--- begin GIVEN INFORMATION ---

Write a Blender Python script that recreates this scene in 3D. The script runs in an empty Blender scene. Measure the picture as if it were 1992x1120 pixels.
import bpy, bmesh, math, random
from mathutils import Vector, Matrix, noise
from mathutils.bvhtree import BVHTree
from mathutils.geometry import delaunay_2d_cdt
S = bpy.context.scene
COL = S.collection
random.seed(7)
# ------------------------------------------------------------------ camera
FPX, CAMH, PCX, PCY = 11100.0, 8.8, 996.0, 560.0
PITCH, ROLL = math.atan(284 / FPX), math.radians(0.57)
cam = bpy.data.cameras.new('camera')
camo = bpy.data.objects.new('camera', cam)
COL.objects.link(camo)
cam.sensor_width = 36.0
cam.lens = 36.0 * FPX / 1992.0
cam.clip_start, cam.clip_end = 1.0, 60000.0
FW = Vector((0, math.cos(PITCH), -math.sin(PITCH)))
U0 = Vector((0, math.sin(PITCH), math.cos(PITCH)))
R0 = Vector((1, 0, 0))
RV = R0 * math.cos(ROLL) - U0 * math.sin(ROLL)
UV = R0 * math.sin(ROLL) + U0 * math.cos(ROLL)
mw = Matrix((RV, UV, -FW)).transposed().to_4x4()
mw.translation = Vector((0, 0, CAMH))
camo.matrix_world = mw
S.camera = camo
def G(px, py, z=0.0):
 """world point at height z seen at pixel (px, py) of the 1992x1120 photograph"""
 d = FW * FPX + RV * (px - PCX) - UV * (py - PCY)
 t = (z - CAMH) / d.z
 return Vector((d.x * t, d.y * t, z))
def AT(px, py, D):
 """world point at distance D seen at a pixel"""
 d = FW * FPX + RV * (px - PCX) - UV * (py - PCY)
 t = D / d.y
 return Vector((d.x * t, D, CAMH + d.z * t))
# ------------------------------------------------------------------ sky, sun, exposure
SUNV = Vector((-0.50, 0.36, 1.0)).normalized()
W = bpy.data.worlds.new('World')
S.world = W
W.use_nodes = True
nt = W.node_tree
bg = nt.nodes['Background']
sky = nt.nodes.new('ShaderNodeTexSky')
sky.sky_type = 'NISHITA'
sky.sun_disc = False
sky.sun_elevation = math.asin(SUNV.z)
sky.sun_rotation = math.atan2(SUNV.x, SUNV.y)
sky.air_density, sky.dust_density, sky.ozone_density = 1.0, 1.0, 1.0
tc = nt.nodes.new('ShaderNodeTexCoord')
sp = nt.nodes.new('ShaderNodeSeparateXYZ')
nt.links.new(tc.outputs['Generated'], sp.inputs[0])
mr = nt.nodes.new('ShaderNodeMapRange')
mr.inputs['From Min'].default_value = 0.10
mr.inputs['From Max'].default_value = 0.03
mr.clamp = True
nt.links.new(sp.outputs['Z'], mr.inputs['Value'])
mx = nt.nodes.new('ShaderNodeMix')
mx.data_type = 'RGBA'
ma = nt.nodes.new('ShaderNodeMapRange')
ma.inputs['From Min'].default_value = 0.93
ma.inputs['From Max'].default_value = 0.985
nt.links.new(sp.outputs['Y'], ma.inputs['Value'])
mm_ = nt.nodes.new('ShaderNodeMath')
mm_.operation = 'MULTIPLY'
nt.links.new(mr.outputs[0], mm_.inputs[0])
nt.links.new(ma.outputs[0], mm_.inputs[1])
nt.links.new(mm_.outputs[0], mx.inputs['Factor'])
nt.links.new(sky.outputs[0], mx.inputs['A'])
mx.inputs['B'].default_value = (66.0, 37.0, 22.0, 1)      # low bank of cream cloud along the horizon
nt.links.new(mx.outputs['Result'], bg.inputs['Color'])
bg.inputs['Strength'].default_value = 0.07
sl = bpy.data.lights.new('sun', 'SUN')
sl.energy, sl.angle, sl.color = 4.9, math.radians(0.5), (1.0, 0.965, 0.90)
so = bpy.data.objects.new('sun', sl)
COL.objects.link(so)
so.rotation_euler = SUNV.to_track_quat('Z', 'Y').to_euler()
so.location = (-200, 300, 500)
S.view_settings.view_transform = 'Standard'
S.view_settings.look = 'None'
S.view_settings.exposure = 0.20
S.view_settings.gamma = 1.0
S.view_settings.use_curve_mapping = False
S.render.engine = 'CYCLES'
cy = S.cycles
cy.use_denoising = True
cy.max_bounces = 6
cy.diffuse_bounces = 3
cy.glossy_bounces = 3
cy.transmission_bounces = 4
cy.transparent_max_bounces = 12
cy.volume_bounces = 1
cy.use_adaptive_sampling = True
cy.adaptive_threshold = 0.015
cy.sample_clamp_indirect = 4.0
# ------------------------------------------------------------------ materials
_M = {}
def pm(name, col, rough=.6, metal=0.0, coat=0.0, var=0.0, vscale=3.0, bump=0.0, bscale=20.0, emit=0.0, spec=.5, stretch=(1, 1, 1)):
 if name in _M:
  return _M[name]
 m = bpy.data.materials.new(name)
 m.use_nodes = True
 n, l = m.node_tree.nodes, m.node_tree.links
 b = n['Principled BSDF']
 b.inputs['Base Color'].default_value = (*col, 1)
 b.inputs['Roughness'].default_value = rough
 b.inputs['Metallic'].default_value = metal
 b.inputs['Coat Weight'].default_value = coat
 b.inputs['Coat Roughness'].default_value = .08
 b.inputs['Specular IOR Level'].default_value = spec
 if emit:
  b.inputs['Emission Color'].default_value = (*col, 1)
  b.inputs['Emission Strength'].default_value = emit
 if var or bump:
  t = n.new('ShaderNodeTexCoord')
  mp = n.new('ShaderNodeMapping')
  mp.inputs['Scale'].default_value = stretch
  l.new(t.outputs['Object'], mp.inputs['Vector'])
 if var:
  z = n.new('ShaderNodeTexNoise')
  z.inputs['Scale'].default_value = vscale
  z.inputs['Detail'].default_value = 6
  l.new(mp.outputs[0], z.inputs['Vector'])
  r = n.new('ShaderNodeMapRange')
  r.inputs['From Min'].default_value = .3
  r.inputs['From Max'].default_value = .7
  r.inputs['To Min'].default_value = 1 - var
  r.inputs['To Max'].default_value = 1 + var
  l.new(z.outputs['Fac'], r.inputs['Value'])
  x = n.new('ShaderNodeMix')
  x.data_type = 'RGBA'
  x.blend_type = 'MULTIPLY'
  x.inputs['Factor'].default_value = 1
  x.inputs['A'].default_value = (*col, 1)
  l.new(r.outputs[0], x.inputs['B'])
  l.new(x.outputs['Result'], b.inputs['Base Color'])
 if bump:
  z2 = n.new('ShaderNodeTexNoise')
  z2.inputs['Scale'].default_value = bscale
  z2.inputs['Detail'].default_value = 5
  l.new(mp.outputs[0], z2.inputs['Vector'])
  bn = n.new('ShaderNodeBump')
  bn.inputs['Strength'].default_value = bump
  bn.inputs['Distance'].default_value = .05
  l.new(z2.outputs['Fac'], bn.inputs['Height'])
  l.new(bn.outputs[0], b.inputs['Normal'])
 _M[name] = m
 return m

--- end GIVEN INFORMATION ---

WORK TO DO:
Repeat the lines above exactly.

ANSWER FOR THE TASK:
Write a Blender Python script that recreates this scene in 3D. The script runs in an empty Blender scene. Measure the picture as if it were 1992x1120 pixels.
import bpy, bmesh, math, random
from mathutils import Vector, Matrix, noise
from mathutils.bvhtree import BVHTree
from mathutils.geometry import delaunay_2d_cdt
S = bpy.context.scene
COL = S.collection
random.seed(7)
# ------------------------------------------------------------------ camera
FPX, CAMH, PCX, PCY = 11100.0, 8.8, 996.0, 560.0
PITCH, ROLL = math.atan(284 / FPX), math.radians(0.57)
cam = bpy.data.cameras.new('camera')
camo = bpy.data.objects.new('camera', cam)
COL.objects.link(camo)
cam.sensor_width = 36.0
cam.lens = 36.0 * FPX / 1992.0
cam.clip_start, cam.clip_end = 1.0, 60000.0
FW = Vector((0, math.cos(PITCH), -math.sin(PITCH)))
U0 = Vector((0, math.sin(PITCH), math.cos(PITCH)))
R0 = Vector((1, 0, 0))
RV = R0 * math.cos(ROLL) - U0 * math.sin(ROLL)
UV = R0 * math.sin(ROLL) + U0 * math.cos(ROLL)
mw = Matrix((RV, UV, -FW)).transposed().to_4x4()
mw.translation = Vector((0, 0, CAMH))
camo.matrix_world = mw
S.camera = camo
def G(px, py, z=0.0):
 """world point at height z seen at pixel (px, py) of the 1992x1120 photograph"""
 d = FW * FPX + RV * (px - PCX) - UV * (py - PCY)
 t = (z - CAMH) / d.z
 return Vector((d.x * t, d.y * t, z))
def AT(px, py, D):
 """world point at distance D seen at a pixel"""
 d = FW * FPX + RV * (px - PCX) - UV * (py - PCY)
 t = D / d.y
 return Vector((d.x * t, D, CAMH + d.z * t))
# ------------------------------------------------------------------ sky, sun, exposure
SUNV = Vector((-0.50, 0.36, 1.0)).normalized()
W = bpy.data.worlds.new('World')
S.world = W
W.use_nodes = True
nt = W.node_tree
bg = nt.nodes['Background']
sky = nt.nodes.new('ShaderNodeTexSky')
sky.sky_type = 'NISHITA'
sky.sun_disc = False
sky.sun_elevation = math.asin(SUNV.z)
sky.sun_rotation = math.atan2(SUNV.x, SUNV.y)
sky.air_density, sky.dust_density, sky.ozone_density = 1.0, 1.0, 1.0
tc = nt.nodes.new('ShaderNodeTexCoord')
sp = nt.nodes.new('ShaderNodeSeparateXYZ')
nt.links.new(tc.outputs['Generated'], sp.inputs[0])
mr = nt.nodes.new('ShaderNodeMapRange')
mr.inputs['From Min'].default_value = 0.10
mr.inputs['From Max'].default_value = 0.03
mr.clamp = True
nt.links.new(sp.outputs['Z'], mr.inputs['Value'])
mx = nt.nodes.new('ShaderNodeMix')
mx.data_type = 'RGBA'
ma = nt.nodes.new('ShaderNodeMapRange')
ma.inputs['From Min'].default_value = 0.93
ma.inputs['From Max'].default_value = 0.985
nt.links.new(sp.outputs['Y'], ma.inputs['Value'])
mm_ = nt.nodes.new('ShaderNodeMath')
mm_.operation = 'MULTIPLY'
nt.links.new(mr.outputs[0], mm_.inputs[0])
nt.links.new(ma.outputs[0], mm_.inputs[1])
nt.links.new(mm_.outputs[0], mx.inputs['Factor'])
nt.links.new(sky.outputs[0], mx.inputs['A'])
mx.inputs['B'].default_value = (66.0, 37.0, 22.0, 1)      # low bank of cream cloud along the horizon
nt.links.new(mx.outputs['Result'], bg.inputs['Color'])
bg.inputs['Strength'].default_value = 0.07
sl = bpy.data.lights.new('sun', 'SUN')
sl.energy, sl.angle, sl.color = 4.9, math.radians(0.5), (1.0, 0.965, 0.90)
so = bpy.data.objects.new('sun', sl)
COL.objects.link(so)
so.rotation_euler = SUNV.to_track_quat('Z', 'Y').to_euler()
so.location = (-200, 300, 500)
S.view_settings.view_transform = 'Standard'
S.view_settings.look = 'None'
S.view_settings.exposure = 0.20
S.view_settings.gamma = 1.0
S.view_settings.use_curve_mapping = False
S.render.engine = 'CYCLES'
cy = S.cycles
cy.use_denoising = True
cy.max_bounces = 6
cy.diffuse_bounces = 3
cy.glossy_bounces = 3
cy.transmission_bounces = 4
cy.transparent_max_bounces = 12
cy.volume_bounces = 1
cy.use_adaptive_sampling = True
cy.adaptive_threshold = 0.015
cy.sample_clamp_indirect = 4.0
# ------------------------------------------------------------------ materials
_M = {}
def pm(name, col, rough=.6, metal=0.0, coat=0.0, var=0.0, vscale=3.0, bump=0.0, bscale=20.0, emit=0.0, spec=.5, stretch=(1, 1, 1)):
 if name in _M:
  return _M[name]
 m = bpy.data.materials.new(name)
 m.use_nodes = True
 n, l = m.node_tree.nodes, m.node_tree.links
 b = n['Principled BSDF']
 b.inputs['Base Color'].default_value = (*col, 1)
 b.inputs['Roughness'].default_value = rough
 b.inputs['Metallic'].default_value = metal
 b.inputs['Coat Weight'].default_value = coat
 b.inputs['Coat Roughness'].default_value = .08
 b.inputs['Specular IOR Level'].default_value = spec
 if emit:
  b.inputs['Emission Color'].default_value = (*col, 1)
  b.inputs['Emission Strength'].default_value = emit
 if var or bump:
  t = n.new('ShaderNodeTexCoord')
  mp = n.new('ShaderNodeMapping')
  mp.inputs['Scale'].default_value = stretch
  l.new(t.outputs['Object'], mp.inputs['Vector'])
 if var:
  z = n.new('ShaderNodeTexNoise')
  z.inputs['Scale'].default_value = vscale
  z.inputs['Detail'].default_value = 6
  l.new(mp.outputs[0], z.inputs['Vector'])
  r = n.new('ShaderNodeMapRange')
  r.inputs['From Min'].default_value = .3
  r.inputs['From Max'].default_value = .7
  r.inputs['To Min'].default_value = 1 - var
  r.inputs['To Max'].default_value = 1 + var
  l.new(z.outputs['Fac'], r.inputs['Value'])
  x = n.new('ShaderNodeMix')
  x.data_type = 'RGBA'
  x.blend_type = 'MULTIPLY'
  x.inputs['Factor'].default_value = 1
  x.inputs['A'].default_value = (*col, 1)
  l.new(r.outputs[0], x.inputs['B'])
  l.new(x.outputs['Result'], b.inputs['Base Color'])
 if bump:
  z2 = n.new('ShaderNodeTexNoise')
  z2.inputs['Scale'].default_value = bscale
  z2.inputs['Detail'].default_value = 5
  l.new(mp.outputs[0], z2.inputs['Vector'])
  bn = n.new('ShaderNodeBump')
  bn.inputs['Strength'].default_value = bump
  bn.inputs['Distance'].default_value = .05
  l.new(z2.outputs['Fac'], bn.inputs['Height'])
  l.new(bn.outputs[0], b.inputs['Normal'])
 _M[name] = m
 return m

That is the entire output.